Objective: Return every record verbatim.

Provided records:
========================================================================

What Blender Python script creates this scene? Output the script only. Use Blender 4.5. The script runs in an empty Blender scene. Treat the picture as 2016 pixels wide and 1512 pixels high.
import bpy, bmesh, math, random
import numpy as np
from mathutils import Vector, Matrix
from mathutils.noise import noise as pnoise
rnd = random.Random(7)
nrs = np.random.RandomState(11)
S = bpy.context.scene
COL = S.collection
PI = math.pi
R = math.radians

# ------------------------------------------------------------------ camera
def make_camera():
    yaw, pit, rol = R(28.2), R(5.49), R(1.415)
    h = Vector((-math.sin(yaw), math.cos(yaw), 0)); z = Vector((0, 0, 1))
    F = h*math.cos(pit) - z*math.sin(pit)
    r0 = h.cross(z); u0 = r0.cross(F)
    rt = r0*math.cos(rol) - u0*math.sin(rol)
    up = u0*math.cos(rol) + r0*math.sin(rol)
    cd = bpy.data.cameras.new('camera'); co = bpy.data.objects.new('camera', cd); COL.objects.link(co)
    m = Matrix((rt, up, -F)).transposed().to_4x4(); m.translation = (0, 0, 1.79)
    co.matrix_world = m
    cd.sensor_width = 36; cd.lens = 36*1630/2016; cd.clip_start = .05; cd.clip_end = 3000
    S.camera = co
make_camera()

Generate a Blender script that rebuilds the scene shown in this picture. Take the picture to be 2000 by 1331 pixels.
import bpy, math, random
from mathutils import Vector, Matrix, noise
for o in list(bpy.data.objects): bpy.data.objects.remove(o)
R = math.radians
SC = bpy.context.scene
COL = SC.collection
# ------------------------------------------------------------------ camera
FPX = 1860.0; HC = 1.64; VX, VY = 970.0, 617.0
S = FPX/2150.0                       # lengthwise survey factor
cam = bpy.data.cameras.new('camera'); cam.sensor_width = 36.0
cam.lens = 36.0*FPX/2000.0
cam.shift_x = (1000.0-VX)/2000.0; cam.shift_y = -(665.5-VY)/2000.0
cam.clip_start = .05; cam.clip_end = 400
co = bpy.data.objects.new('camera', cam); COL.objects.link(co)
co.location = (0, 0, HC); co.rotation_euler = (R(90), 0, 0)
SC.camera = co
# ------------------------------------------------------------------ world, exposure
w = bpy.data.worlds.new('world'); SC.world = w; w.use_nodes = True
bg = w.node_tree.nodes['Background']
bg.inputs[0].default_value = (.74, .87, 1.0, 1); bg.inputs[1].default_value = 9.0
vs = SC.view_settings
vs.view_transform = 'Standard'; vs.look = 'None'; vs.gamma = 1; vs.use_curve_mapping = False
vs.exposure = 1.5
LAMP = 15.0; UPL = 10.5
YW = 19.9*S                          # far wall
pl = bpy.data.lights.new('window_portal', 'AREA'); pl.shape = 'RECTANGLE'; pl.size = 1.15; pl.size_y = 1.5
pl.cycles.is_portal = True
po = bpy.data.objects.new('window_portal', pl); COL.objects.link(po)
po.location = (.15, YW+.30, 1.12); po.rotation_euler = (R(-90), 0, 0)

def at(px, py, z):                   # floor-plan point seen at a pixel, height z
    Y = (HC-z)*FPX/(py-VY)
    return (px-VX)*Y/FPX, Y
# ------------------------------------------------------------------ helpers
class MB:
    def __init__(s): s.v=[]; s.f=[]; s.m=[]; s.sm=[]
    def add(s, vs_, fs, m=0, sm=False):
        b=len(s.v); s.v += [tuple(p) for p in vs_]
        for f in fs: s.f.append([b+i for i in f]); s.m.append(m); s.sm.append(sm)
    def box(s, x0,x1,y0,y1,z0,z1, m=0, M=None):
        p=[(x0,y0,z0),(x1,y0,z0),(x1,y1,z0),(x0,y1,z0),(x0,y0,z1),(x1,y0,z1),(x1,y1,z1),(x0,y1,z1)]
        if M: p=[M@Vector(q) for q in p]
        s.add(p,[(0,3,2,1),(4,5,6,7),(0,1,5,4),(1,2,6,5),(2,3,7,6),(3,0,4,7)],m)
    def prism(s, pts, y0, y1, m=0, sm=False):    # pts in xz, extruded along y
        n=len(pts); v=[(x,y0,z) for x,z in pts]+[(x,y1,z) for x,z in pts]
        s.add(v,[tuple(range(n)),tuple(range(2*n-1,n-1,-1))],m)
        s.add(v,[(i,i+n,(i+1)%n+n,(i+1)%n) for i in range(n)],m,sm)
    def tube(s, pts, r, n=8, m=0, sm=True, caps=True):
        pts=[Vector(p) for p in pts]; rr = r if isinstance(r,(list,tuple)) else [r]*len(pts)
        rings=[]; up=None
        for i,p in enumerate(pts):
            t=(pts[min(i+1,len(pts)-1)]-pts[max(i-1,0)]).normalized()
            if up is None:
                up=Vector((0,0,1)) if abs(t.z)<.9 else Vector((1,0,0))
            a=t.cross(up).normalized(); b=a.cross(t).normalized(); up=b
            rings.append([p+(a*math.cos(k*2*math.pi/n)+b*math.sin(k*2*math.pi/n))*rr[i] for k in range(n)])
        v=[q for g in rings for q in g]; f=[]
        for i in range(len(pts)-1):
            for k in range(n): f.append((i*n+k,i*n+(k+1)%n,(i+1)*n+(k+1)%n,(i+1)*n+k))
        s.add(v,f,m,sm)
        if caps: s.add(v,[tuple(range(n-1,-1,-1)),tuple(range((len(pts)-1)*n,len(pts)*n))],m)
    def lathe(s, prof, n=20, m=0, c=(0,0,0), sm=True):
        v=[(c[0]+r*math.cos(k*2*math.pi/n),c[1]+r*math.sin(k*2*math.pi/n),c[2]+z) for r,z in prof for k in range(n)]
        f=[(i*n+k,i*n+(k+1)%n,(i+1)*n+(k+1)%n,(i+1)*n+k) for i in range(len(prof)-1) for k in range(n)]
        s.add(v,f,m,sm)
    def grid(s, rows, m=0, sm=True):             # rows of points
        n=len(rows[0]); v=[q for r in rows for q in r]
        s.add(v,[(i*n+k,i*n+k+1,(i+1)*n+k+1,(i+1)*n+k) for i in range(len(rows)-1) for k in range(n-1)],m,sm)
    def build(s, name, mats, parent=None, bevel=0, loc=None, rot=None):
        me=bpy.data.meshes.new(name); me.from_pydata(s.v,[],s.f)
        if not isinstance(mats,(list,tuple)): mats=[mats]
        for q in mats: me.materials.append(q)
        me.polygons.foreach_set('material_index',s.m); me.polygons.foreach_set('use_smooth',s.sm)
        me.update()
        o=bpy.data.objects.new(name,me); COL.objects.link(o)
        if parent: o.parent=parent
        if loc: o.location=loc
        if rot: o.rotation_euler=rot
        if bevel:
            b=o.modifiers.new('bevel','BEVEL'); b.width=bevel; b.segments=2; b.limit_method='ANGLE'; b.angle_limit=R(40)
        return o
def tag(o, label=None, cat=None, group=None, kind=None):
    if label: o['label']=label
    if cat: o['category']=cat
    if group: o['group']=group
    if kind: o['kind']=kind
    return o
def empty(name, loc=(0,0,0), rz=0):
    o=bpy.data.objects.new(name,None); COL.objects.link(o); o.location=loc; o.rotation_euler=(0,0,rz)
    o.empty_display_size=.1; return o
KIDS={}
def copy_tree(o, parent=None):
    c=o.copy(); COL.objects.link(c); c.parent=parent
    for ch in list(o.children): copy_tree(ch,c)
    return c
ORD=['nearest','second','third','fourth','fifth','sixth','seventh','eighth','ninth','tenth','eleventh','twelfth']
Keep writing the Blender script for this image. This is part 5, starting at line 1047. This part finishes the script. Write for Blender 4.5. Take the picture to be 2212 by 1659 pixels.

========================================================================

Full response:
What Blender Python script creates this scene? Output the script only. Use Blender 4.5. The script runs in an empty Blender scene. Treat the picture as 2016 pixels wide and 1512 pixels high.
import bpy, bmesh, math, random
import numpy as np
from mathutils import Vector, Matrix
from mathutils.noise import noise as pnoise
rnd = random.Random(7)
nrs = np.random.RandomState(11)
S = bpy.context.scene
COL = S.collection
PI = math.pi
R = math.radians

# ------------------------------------------------------------------ camera
def make_camera():
    yaw, pit, rol = R(28.2), R(5.49), R(1.415)
    h = Vector((-math.sin(yaw), math.cos(yaw), 0)); z = Vector((0, 0, 1))
    F = h*math.cos(pit) - z*math.sin(pit)
    r0 = h.cross(z); u0 = r0.cross(F)
    rt = r0*math.cos(rol) - u0*math.sin(rol)
    up = u0*math.cos(rol) + r0*math.sin(rol)
    cd = bpy.data.cameras.new('camera'); co = bpy.data.objects.new('camera', cd); COL.objects.link(co)
    m = Matrix((rt, up, -F)).transposed().to_4x4(); m.translation = (0, 0, 1.79)
    co.matrix_world = m
    cd.sensor_width = 36; cd.lens = 36*1630/2016; cd.clip_start = .05; cd.clip_end = 3000
    S.camera = co
make_camera()

Generate a Blender script that rebuilds the scene shown in this picture. Take the picture to be 2000 by 1331 pixels.
import bpy, math, random
from mathutils import Vector, Matrix, noise
for o in list(bpy.data.objects): bpy.data.objects.remove(o)
R = math.radians
SC = bpy.context.scene
COL = SC.collection
# ------------------------------------------------------------------ camera
FPX = 1860.0; HC = 1.64; VX, VY = 970.0, 617.0
S = FPX/2150.0                       # lengthwise survey factor
cam = bpy.data.cameras.new('camera'); cam.sensor_width = 36.0
cam.lens = 36.0*FPX/2000.0
cam.shift_x = (1000.0-VX)/2000.0; cam.shift_y = -(665.5-VY)/2000.0
cam.clip_start = .05; cam.clip_end = 400
co = bpy.data.objects.new('camera', cam); COL.objects.link(co)
co.location = (0, 0, HC); co.rotation_euler = (R(90), 0, 0)
SC.camera = co
# ------------------------------------------------------------------ world, exposure
w = bpy.data.worlds.new('world'); SC.world = w; w.use_nodes = True
bg = w.node_tree.nodes['Background']
bg.inputs[0].default_value = (.74, .87, 1.0, 1); bg.inputs[1].default_value = 9.0
vs = SC.view_settings
vs.view_transform = 'Standard'; vs.look = 'None'; vs.gamma = 1; vs.use_curve_mapping = False
vs.exposure = 1.5
LAMP = 15.0; UPL = 10.5
YW = 19.9*S                          # far wall
pl = bpy.data.lights.new('window_portal', 'AREA'); pl.shape = 'RECTANGLE'; pl.size = 1.15; pl.size_y = 1.5
pl.cycles.is_portal = True
po = bpy.data.objects.new('window_portal', pl); COL.objects.link(po)
po.location = (.15, YW+.30, 1.12); po.rotation_euler = (R(-90), 0, 0)

def at(px, py, z):                   # floor-plan point seen at a pixel, height z
    Y = (HC-z)*FPX/(py-VY)
    return (px-VX)*Y/FPX, Y
# ------------------------------------------------------------------ helpers
class MB:
    def __init__(s): s.v=[]; s.f=[]; s.m=[]; s.sm=[]
    def add(s, vs_, fs, m=0, sm=False):
        b=len(s.v); s.v += [tuple(p) for p in vs_]
        for f in fs: s.f.append([b+i for i in f]); s.m.append(m); s.sm.append(sm)
    def box(s, x0,x1,y0,y1,z0,z1, m=0, M=None):
        p=[(x0,y0,z0),(x1,y0,z0),(x1,y1,z0),(x0,y1,z0),(x0,y0,z1),(x1,y0,z1),(x1,y1,z1),(x0,y1,z1)]
        if M: p=[M@Vector(q) for q in p]
        s.add(p,[(0,3,2,1),(4,5,6,7),(0,1,5,4),(1,2,6,5),(2,3,7,6),(3,0,4,7)],m)
    def prism(s, pts, y0, y1, m=0, sm=False):    # pts in xz, extruded along y
        n=len(pts); v=[(x,y0,z) for x,z in pts]+[(x,y1,z) for x,z in pts]
        s.add(v,[tuple(range(n)),tuple(range(2*n-1,n-1,-1))],m)
        s.add(v,[(i,i+n,(i+1)%n+n,(i+1)%n) for i in range(n)],m,sm)
    def tube(s, pts, r, n=8, m=0, sm=True, caps=True):
        pts=[Vector(p) for p in pts]; rr = r if isinstance(r,(list,tuple)) else [r]*len(pts)
        rings=[]; up=None
        for i,p in enumerate(pts):
            t=(pts[min(i+1,len(pts)-1)]-pts[max(i-1,0)]).normalized()
            if up is None:
                up=Vector((0,0,1)) if abs(t.z)<.9 else Vector((1,0,0))
            a=t.cross(up).normalized(); b=a.cross(t).normalized(); up=b
            rings.append([p+(a*math.cos(k*2*math.pi/n)+b*math.sin(k*2*math.pi/n))*rr[i] for k in range(n)])
        v=[q for g in rings for q in g]; f=[]
        for i in range(len(pts)-1):
            for k in range(n): f.append((i*n+k,i*n+(k+1)%n,(i+1)*n+(k+1)%n,(i+1)*n+k))
        s.add(v,f,m,sm)
        if caps: s.add(v,[tuple(range(n-1,-1,-1)),tuple(range((len(pts)-1)*n,len(pts)*n))],m)
    def lathe(s, prof, n=20, m=0, c=(0,0,0), sm=True):
        v=[(c[0]+r*math.cos(k*2*math.pi/n),c[1]+r*math.sin(k*2*math.pi/n),c[2]+z) for r,z in prof for k in range(n)]
        f=[(i*n+k,i*n+(k+1)%n,(i+1)*n+(k+1)%n,(i+1)*n+k) for i in range(len(prof)-1) for k in range(n)]
        s.add(v,f,m,sm)
    def grid(s, rows, m=0, sm=True):             # rows of points
        n=len(rows[0]); v=[q for r in rows for q in r]
        s.add(v,[(i*n+k,i*n+k+1,(i+1)*n+k+1,(i+1)*n+k) for i in range(len(rows)-1) for k in range(n-1)],m,sm)
    def build(s, name, mats, parent=None, bevel=0, loc=None, rot=None):
        me=bpy.data.meshes.new(name); me.from_pydata(s.v,[],s.f)
        if not isinstance(mats,(list,tuple)): mats=[mats]
        for q in mats: me.materials.append(q)
        me.polygons.foreach_set('material_index',s.m); me.polygons.foreach_set('use_smooth',s.sm)
        me.update()
        o=bpy.data.objects.new(name,me); COL.objects.link(o)
        if parent: o.parent=parent
        if loc: o.location=loc
        if rot: o.rotation_euler=rot
        if bevel:
            b=o.modifiers.new('bevel','BEVEL'); b.width=bevel; b.segments=2; b.limit_method='ANGLE'; b.angle_limit=R(40)
        return o
def tag(o, label=None, cat=None, group=None, kind=None):
    if label: o['label']=label
    if cat: o['category']=cat
    if group: o['group']=group
    if kind: o['kind']=kind
    return o
def empty(name, loc=(0,0,0), rz=0):
    o=bpy.data.objects.new(name,None); COL.objects.link(o); o.location=loc; o.rotation_euler=(0,0,rz)
    o.empty_display_size=.1; return o
KIDS={}
def copy_tree(o, parent=None):
    c=o.copy(); COL.objects.link(c); c.parent=parent
    for ch in list(o.children): copy_tree(ch,c)
    return c
ORD=['nearest','second','third','fourth','fifth','sixth','seventh','eighth','ninth','tenth','eleventh','twelfth']
Keep writing the Blender script for this image. This is part 5, starting at line 1047. This part finishes the script. Write for Blender 4.5. Take the picture to be 2212 by 1659 pixels.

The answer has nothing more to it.